Treasure Hill
寶藏巖 | |
Treasure Hill, 2011 | |
Interactive map of Treasure Hill | |
| Location | Zhongzheng District, Taipei, Taiwan |
|---|---|
| Coordinates | 25°0′37.92″N 121°31′59.32″E / 25.0105333°N 121.5331444°E |
| Type | Military dependents' village |
Treasure Hill (Chinese: 寶藏巖; pinyin: Bǎozàng Yán; Pe̍h-ōe-jī: Pó-chōng-giâm) is a community in Taipei, Taiwan. Originally an illegal settlement, it was founded by Kuomintang military veterans at the end of the 1940s and initially served as an anti-aircraft position. It is located by the Xindian River, which was once an important lifeline for the settlement, providing drinking water, fish, and gravel for construction work before the river became polluted. The community used to have extensive urban farms between the settlement and the river.
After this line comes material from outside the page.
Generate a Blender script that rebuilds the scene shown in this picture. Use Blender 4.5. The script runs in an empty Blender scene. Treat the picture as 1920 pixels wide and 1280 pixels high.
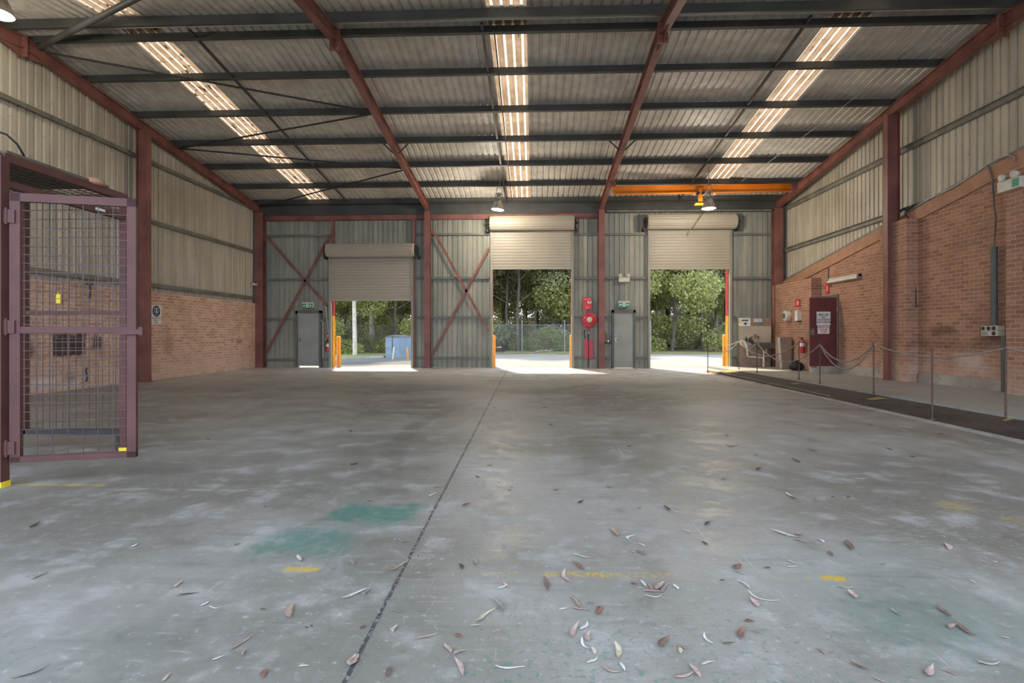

In 2006, Treasure Hill was featured in The New York Times as one of Taiwan's must-see destinations.
The police closed the area in 2007 in order to guarantee safety for restoration work, which the Taipei City Government undertook in cooperation with the non-governmental organization Global Artivists Participation Project, developing the area into an example of an environmentally sustainable urban community. With a policy of preservation and revitalization, the old settlement unfolded a new vision of an artivist compound that would respect the existing fabric of the community while incorporating production and ecology, adding a youth hostel.
Commissioned by the municipal government to propose an ecological masterplan for the area, the Finnish architect Marco Casagrande found that the settlement, perhaps because of its illegal and marginal status, had evolved organically to operate according to an ecological model: recycling and filtering grey water, using minimal amounts of electricity ("stolen" from the city grid), composting organic waste, and repurposing Taipei's waste. Casagrande related his experiences of working on the site: "For the ecological urban laboratory I had to do nothing, it was already there. What I did was to construct wooden stairways and connections between the destroyed houses and some shelters for the old residents to play mah-jong and ping-pong."
Treasure Hill is the attic of Taipei carrying the memories, stories and traditions of the past generations. In some way it is a reflection of the Taipei mind that the industrial city is not able to reflect. For the stories to surface the industrial city must be turned over: the city must be a compost. —Marco Casagrande
The restored Treasure Hill reopened as an artist village in 2010, with only 22 original families managing to move back to the settlement. The restoration process was later criticized for stripping the neighbourhood of its prior residents and turning into a space that celebrates individual expression and artistic creativity at the expense of housing lower-income families.